**WHAT IS EXPECTED**
Write out only the lines running from the one that contains "0.839)], M_pvc, parent=dl)" to the end of the material, both ends included.

**INFORMATION PROVIDED**
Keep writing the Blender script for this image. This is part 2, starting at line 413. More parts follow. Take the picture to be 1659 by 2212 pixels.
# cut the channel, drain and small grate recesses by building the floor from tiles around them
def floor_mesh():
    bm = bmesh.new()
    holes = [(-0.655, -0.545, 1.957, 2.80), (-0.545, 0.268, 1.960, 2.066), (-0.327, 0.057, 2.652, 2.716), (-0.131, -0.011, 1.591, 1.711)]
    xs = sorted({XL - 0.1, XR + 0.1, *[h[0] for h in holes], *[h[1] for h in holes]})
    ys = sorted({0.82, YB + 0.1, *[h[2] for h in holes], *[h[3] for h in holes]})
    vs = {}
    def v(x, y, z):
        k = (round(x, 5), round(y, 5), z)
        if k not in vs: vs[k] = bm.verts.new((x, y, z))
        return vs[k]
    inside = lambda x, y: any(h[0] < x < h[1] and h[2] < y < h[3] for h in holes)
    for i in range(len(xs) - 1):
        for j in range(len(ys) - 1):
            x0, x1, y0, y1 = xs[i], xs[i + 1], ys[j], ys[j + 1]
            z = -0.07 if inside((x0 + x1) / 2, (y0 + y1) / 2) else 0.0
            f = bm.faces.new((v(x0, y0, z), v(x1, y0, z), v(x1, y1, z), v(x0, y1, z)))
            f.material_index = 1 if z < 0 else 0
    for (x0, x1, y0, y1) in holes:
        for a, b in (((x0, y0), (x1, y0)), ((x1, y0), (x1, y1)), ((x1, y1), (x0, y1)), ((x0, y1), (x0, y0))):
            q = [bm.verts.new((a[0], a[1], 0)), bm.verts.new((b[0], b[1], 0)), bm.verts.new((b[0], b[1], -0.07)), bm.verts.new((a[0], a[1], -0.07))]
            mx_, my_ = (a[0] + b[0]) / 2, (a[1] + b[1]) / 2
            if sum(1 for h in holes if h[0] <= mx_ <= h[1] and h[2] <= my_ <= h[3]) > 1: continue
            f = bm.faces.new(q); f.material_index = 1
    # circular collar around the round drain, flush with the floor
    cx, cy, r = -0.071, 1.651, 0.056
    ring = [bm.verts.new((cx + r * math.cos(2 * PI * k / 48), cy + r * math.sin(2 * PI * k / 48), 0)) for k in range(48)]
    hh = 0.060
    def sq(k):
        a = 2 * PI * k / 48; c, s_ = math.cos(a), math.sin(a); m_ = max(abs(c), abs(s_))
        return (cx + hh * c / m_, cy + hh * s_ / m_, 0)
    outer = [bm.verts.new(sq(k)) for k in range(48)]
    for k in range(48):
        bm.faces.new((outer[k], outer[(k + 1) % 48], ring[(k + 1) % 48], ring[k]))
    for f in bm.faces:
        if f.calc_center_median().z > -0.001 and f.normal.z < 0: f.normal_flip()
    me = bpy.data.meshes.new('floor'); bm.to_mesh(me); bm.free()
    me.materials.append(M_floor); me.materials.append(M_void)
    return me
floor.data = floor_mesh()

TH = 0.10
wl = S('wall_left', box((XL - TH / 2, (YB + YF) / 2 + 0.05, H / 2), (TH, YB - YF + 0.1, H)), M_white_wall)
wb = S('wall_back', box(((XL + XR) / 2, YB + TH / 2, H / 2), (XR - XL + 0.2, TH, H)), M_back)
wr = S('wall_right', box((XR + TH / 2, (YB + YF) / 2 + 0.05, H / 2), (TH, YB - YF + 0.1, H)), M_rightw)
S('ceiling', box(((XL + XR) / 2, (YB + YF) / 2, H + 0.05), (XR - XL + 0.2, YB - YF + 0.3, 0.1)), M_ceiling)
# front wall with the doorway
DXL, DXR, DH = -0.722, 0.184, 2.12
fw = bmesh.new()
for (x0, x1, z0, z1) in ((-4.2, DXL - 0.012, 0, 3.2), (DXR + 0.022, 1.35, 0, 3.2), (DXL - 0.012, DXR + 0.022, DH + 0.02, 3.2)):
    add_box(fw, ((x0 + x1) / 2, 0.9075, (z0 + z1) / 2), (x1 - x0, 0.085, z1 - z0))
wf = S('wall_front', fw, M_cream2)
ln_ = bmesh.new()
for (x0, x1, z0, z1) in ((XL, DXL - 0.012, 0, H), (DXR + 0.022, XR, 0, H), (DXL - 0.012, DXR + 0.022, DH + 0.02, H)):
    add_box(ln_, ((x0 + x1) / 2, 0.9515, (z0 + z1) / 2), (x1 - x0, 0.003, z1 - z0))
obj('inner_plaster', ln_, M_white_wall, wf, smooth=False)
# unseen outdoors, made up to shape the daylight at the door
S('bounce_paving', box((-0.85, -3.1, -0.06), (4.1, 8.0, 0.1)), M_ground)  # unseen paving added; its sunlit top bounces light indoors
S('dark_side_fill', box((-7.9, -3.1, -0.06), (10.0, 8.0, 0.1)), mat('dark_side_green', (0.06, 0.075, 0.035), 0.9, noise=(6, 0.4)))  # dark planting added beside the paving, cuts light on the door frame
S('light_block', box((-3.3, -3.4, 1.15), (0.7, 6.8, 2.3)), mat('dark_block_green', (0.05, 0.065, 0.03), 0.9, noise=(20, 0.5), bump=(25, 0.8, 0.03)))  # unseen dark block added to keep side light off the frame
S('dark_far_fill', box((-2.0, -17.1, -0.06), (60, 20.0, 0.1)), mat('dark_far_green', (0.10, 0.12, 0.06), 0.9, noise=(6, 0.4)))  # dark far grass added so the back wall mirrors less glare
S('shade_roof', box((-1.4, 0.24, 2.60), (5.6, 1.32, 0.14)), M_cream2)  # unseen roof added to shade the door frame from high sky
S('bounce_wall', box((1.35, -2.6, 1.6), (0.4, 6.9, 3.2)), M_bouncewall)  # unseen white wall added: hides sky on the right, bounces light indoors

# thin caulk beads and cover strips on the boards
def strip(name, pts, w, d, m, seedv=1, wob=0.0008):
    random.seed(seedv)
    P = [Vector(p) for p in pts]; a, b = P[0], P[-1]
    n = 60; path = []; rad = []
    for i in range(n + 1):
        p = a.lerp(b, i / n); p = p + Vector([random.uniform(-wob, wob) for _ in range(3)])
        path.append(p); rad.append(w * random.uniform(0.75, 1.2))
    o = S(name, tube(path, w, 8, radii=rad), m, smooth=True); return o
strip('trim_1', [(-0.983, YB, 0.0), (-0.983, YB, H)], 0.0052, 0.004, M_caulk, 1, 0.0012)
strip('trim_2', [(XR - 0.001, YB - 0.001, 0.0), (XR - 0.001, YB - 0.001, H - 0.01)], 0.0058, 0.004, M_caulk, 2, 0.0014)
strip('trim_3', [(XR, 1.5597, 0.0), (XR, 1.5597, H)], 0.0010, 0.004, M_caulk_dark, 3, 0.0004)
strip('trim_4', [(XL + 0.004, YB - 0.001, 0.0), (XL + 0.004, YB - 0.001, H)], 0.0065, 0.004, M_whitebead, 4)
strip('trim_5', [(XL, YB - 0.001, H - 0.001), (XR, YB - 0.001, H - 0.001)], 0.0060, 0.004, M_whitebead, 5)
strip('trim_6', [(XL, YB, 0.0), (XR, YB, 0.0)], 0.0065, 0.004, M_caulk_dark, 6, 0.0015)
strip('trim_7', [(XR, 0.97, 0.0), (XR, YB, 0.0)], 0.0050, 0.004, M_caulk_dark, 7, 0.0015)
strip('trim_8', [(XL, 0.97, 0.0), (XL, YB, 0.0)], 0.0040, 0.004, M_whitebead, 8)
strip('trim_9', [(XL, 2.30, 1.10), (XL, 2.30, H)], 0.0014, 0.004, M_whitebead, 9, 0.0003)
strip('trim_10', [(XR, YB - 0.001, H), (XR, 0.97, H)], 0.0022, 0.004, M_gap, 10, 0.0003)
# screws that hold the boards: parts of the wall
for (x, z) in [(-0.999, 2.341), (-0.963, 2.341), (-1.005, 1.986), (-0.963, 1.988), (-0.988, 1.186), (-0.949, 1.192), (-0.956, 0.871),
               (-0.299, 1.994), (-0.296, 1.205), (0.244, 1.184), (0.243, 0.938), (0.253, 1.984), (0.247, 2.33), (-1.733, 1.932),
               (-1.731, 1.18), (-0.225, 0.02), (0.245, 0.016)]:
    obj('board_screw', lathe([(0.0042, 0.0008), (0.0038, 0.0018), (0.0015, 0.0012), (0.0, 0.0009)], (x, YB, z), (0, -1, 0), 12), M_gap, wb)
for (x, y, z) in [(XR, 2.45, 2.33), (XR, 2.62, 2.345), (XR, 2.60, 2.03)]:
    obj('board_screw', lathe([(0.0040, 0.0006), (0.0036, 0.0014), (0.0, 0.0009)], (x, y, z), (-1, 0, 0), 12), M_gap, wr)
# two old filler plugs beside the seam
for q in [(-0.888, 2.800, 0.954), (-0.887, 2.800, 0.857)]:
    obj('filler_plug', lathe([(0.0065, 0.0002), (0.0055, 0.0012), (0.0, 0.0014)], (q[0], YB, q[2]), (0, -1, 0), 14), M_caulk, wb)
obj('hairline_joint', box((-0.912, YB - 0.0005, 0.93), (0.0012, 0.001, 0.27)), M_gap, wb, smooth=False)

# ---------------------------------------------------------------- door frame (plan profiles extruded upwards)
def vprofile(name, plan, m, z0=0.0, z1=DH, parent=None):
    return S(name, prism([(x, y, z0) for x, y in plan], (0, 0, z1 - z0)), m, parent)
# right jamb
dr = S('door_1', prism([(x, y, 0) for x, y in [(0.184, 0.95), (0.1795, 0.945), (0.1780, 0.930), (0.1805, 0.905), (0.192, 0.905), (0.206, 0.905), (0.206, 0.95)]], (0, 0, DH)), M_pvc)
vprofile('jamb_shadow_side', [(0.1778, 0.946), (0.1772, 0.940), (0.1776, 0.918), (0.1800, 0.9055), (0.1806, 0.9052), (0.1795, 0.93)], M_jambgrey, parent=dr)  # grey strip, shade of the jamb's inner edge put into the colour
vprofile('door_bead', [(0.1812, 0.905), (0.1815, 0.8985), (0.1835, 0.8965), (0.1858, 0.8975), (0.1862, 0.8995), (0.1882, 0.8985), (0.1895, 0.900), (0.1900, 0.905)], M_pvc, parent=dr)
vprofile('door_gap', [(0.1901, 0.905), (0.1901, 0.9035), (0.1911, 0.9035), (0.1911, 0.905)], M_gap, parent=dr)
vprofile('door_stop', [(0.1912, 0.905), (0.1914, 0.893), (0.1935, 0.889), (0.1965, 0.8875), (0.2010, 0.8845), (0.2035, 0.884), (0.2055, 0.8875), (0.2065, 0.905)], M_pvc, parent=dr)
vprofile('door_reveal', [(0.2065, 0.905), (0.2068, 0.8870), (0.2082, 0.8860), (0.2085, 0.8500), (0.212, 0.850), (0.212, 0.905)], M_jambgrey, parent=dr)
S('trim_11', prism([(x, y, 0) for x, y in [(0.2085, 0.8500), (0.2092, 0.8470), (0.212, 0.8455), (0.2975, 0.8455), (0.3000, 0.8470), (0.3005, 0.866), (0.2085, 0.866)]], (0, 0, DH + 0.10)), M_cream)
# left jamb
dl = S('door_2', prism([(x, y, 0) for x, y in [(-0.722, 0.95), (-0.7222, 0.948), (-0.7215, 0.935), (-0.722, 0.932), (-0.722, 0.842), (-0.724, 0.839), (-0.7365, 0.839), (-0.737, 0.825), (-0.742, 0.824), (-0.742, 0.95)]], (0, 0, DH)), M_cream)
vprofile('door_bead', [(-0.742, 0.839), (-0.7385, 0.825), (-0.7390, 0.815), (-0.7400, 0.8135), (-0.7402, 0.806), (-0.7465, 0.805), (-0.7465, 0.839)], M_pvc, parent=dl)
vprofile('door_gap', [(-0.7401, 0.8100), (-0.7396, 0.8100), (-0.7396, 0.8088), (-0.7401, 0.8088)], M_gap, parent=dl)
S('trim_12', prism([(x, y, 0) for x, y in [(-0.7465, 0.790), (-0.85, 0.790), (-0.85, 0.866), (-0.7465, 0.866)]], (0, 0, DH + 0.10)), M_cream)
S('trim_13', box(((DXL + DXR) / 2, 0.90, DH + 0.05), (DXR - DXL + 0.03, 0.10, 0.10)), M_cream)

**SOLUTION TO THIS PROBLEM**
vprofile('door_bead', [(-0.742, 0.839), (-0.7385, 0.825), (-0.7390, 0.815), (-0.7400, 0.8135), (-0.7402, 0.806), (-0.7465, 0.805), (-0.7465, 0.839)], M_pvc, parent=dl)
vprofile('door_gap', [(-0.7401, 0.8100), (-0.7396, 0.8100), (-0.7396, 0.8088), (-0.7401, 0.8088)], M_gap, parent=dl)
S('trim_12', prism([(x, y, 0) for x, y in [(-0.7465, 0.790), (-0.85, 0.790), (-0.85, 0.866), (-0.7465, 0.866)]], (0, 0, DH + 0.10)), M_cream)
S('trim_13', box(((DXL + DXR) / 2, 0.90, DH + 0.05), (DXR - DXL + 0.03, 0.10, 0.10)), M_cream)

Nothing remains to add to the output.